Wednesday, April 23, 2025

Apr 24 Thu - 8 tips for raising solid children who know how to go against the tide

 

Apr 24 Thu
8 tips for raising solid children who know how to go against the tide

If you are concerned that your children may be swept up by the dominant ideologies and the relativistic nature of our society, here are eight tips to help raise strong children with strong personalities to go against the current and resist.

1. Parents' lives must be coherent.
Children are sponges that absorb everything and are specialists in detecting the inconsistencies of their parents. It's hard to expect a child not to lie if he hears his father lying on the phone. Parents must live the Christian principles they want their children to live, so values are instilled. One transmits only what one lives.

2. Marriage must be strong.
The child feels loved in three ways: the affection that his mother has for him, the affection that his father has for him, and the affection that his parents have for each other. And this lays the foundation for children with strong personalities. The breakup of parents opens wounds for children.

3. Children should feel proud of their values.
You defend only what you are proud of. They should learn to say no to many things that they know will not benefit them, even if that makes them feel rejected.
This is achieved by giving reasons to children and living those virtues. Why does a child become a fan of a football team? Because he sees his father rejoicing, suffering, and having a good time with that team. For a child to become a Christian, he must see his parents living a Christian life.
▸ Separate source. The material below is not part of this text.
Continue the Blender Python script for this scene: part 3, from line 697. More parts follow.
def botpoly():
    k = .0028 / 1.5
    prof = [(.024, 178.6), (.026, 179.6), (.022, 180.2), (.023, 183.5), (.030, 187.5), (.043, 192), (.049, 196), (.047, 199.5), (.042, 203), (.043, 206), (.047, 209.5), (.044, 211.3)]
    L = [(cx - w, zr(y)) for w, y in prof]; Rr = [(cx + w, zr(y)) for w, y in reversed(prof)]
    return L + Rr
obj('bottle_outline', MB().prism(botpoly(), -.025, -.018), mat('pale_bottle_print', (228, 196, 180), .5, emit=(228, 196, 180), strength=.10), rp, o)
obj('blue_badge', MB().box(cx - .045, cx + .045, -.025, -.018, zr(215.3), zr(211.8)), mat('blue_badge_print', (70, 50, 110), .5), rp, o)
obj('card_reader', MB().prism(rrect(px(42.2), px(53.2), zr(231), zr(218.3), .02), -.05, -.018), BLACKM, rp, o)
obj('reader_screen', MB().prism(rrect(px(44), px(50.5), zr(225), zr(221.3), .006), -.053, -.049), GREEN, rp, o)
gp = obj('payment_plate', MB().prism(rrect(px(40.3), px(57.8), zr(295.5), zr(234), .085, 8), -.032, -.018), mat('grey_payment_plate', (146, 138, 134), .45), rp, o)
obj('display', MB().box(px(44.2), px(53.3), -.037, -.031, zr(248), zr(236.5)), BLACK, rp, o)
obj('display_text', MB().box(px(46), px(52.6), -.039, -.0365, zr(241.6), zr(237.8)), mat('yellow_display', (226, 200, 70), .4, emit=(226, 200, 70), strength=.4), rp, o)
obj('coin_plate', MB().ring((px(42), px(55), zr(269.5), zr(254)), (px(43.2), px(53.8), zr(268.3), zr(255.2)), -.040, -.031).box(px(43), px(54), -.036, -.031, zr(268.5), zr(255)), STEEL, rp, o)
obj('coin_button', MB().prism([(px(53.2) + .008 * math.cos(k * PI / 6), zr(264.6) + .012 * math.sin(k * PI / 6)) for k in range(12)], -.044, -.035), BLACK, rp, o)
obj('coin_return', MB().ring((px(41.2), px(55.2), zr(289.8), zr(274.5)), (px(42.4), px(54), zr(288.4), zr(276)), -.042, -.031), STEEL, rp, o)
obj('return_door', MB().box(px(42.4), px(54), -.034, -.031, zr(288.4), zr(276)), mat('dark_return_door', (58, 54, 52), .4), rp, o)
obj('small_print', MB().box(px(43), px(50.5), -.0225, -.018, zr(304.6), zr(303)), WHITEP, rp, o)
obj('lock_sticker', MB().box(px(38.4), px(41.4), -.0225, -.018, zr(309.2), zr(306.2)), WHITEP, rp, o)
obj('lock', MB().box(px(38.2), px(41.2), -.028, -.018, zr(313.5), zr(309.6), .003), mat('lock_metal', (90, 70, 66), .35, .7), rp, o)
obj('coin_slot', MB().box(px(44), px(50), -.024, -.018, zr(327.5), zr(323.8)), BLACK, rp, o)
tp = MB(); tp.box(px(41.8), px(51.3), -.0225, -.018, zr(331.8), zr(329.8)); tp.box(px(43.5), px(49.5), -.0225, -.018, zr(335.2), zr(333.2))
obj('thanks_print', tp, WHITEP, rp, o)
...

4. Parents must know their children well.
Trust between parents and children is needed so that children can tell their concerns about what they experience every day. For this, there is no better time than during dinner. Of course, without television.
Many parents don't get to know their children because they've never had serious conversations about what love, joy, or faithfulness are. This is a great time to talk to your children and bring up their accomplishments, struggles, and problems.

5. We must not overprotect.
Protecting children is the duty of parents. Overprotecting can have dire consequences. Preserving children from assuming responsibilities will cause them to feel insecure when facing their obligations. This can generate a lack of self-esteem. A person who is not demanded is a person who is not valued, and he will not feel loved.

6. They should feel loved.
Parents should tell them 'I love you' and not only when they are children, but throughout their lives because that fills the child with joy and gratitude.

7. Educate in sobriety.
The key question is, does my child need this? I'm sure you've all heard this phrase, "It's just that all my friends have it." This is the perfect time for the child to compete against a hostile environment.

8. Prepare them; they will be attacked and persecuted for being faithful to their Christian principles.
They must be taught that, sometimes, they may be rejected and misunderstood. But there is a silver lining to this. The attacks will reinforce the values of these children, who will feel even more proud of who they are.